▶ **Brief**
Keep only the lines of the listing that include the word "script", and copy them.

▶ **Data for the task**
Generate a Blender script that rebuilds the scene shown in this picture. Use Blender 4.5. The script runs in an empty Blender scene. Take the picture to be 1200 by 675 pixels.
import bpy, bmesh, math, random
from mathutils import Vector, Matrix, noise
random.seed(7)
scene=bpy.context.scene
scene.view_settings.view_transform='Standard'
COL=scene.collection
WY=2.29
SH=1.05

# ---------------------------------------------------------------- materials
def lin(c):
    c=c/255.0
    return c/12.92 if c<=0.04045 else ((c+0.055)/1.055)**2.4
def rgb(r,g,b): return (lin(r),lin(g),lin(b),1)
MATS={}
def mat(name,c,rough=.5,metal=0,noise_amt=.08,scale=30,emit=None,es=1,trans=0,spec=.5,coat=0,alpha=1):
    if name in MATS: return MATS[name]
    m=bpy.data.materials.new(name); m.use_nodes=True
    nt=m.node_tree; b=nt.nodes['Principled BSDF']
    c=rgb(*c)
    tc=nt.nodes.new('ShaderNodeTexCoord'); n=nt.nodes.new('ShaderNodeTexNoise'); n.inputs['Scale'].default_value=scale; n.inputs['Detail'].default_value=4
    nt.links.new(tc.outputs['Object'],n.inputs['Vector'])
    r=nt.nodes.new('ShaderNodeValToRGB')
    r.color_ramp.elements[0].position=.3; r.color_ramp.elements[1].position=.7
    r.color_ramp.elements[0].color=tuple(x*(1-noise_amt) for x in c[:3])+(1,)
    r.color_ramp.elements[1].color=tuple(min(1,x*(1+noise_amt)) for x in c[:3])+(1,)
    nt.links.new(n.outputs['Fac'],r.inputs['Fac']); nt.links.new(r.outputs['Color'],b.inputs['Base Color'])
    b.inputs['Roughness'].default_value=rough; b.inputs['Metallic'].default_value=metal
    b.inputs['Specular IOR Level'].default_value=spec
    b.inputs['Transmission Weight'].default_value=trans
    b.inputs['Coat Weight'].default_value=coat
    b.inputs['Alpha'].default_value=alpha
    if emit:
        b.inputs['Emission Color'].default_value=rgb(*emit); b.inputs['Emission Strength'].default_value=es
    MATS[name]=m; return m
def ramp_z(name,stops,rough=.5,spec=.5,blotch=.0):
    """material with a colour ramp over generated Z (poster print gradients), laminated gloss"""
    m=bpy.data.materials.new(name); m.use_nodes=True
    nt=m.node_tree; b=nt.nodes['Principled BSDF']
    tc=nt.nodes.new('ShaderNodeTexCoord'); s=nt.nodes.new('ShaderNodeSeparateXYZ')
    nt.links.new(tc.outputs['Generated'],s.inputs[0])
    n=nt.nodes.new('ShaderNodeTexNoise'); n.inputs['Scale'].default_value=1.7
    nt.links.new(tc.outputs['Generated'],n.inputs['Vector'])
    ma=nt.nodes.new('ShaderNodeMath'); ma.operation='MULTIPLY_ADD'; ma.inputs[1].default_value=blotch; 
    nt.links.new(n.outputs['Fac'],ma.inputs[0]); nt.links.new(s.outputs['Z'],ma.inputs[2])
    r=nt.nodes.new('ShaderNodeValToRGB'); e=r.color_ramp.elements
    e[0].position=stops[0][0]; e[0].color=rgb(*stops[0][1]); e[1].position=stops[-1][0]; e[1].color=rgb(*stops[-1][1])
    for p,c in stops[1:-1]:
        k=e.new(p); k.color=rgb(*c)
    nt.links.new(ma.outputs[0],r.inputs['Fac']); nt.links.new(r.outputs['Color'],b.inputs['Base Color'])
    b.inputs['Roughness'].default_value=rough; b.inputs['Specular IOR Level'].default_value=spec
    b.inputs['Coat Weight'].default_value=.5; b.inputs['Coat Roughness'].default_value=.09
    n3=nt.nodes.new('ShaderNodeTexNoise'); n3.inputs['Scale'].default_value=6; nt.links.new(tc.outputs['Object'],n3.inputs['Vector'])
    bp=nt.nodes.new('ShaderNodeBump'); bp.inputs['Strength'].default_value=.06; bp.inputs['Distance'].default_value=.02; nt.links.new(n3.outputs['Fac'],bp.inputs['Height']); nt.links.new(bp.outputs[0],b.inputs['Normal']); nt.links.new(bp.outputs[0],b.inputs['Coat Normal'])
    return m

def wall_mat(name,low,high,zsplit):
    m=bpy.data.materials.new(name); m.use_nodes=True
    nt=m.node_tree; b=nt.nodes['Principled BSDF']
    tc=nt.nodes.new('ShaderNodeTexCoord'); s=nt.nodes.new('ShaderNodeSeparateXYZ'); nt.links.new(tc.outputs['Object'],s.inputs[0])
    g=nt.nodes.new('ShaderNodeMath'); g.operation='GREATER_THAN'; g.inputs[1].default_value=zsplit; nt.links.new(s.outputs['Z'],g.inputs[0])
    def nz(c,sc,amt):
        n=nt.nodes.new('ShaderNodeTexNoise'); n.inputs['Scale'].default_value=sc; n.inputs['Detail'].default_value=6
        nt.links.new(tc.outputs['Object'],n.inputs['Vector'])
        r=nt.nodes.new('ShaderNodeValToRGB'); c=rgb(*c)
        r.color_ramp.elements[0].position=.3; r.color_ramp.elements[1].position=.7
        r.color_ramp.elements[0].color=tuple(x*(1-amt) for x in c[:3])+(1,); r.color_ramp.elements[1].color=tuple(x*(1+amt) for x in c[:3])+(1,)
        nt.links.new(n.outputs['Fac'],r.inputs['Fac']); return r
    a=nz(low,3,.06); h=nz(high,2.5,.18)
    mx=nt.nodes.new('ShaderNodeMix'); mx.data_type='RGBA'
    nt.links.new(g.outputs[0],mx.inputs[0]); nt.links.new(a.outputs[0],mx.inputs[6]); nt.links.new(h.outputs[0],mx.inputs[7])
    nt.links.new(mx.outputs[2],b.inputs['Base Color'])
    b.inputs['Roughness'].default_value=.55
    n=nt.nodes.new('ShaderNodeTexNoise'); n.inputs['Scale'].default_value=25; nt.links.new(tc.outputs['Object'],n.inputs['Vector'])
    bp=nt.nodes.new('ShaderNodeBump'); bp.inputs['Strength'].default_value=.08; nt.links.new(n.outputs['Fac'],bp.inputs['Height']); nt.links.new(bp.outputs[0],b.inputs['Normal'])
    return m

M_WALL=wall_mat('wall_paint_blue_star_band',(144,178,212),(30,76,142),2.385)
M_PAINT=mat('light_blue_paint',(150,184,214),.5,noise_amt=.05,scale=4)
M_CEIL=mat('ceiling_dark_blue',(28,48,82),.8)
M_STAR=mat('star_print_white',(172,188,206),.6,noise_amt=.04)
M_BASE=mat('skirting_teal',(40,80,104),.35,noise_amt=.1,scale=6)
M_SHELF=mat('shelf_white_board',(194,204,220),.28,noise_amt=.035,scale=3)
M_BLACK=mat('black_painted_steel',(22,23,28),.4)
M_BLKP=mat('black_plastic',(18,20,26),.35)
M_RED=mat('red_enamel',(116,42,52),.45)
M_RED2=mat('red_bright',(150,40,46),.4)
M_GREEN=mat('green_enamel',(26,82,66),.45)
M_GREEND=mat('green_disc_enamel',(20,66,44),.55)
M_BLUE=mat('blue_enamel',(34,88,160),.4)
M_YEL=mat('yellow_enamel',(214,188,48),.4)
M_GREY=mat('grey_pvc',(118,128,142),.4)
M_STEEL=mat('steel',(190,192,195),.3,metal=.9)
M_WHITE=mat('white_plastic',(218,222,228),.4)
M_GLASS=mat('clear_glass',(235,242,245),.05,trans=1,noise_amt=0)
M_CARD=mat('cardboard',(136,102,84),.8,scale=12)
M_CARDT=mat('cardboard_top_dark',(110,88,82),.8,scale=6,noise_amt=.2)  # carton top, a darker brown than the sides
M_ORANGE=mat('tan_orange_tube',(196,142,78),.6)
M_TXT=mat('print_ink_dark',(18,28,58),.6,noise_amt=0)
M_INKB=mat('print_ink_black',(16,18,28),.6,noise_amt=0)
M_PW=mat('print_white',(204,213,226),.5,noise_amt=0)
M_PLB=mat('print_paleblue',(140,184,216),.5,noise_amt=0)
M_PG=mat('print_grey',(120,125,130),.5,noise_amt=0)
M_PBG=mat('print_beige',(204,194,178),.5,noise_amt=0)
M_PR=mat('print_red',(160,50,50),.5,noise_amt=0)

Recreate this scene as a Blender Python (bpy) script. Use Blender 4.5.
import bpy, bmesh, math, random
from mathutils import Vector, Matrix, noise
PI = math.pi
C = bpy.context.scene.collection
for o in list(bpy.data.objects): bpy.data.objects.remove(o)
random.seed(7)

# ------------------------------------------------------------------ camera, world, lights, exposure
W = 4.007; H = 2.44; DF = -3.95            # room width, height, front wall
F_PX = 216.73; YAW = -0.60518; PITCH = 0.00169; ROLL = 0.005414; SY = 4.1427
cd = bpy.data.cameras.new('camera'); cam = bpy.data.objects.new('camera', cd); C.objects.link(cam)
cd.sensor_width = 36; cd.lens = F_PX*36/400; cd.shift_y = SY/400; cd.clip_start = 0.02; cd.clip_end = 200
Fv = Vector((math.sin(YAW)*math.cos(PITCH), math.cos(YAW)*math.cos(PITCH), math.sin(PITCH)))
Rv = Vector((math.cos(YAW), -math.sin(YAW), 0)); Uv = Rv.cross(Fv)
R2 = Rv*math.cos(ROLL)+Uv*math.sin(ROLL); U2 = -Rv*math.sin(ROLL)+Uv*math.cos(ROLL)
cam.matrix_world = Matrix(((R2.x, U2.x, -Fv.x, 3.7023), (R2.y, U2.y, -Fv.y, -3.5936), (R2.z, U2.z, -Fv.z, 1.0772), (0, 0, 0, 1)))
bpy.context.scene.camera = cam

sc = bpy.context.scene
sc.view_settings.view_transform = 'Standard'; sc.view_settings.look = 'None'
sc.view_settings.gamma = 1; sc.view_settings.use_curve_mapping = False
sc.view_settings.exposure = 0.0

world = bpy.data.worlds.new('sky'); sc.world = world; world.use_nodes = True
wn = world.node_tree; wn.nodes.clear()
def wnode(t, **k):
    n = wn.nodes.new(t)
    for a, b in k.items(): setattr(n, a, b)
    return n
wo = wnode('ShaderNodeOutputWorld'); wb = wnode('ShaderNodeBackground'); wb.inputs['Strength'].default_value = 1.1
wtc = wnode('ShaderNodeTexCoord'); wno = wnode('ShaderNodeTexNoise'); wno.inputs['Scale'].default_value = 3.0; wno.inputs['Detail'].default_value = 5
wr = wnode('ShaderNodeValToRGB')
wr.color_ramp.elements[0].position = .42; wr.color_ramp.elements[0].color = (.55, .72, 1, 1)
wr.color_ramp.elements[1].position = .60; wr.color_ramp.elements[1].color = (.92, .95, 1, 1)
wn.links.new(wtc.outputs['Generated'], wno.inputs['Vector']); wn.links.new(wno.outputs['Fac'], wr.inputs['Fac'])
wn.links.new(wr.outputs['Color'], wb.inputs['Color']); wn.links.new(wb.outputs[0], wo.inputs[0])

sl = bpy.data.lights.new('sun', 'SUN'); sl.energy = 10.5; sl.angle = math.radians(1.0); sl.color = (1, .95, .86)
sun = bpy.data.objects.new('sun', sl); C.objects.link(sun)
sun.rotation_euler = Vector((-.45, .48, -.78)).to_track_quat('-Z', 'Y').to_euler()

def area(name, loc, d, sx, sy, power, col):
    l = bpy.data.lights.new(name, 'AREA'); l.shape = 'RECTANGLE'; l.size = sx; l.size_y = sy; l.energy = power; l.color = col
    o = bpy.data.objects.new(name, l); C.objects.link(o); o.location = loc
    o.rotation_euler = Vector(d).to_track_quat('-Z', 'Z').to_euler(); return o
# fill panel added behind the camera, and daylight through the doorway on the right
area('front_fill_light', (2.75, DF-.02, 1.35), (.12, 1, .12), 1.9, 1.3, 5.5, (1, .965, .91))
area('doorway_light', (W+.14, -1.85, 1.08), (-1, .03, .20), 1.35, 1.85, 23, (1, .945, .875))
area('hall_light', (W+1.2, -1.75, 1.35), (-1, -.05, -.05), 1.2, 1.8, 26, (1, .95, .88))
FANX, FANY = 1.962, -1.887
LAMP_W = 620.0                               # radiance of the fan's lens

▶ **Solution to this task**
Generate a Blender script that rebuilds the scene shown in this picture. Use Blender 4.5. The script runs in an empty Blender scene. Take the picture to be 1200 by 675 pixels.
Recreate this scene as a Blender Python (bpy) script. Use Blender 4.5.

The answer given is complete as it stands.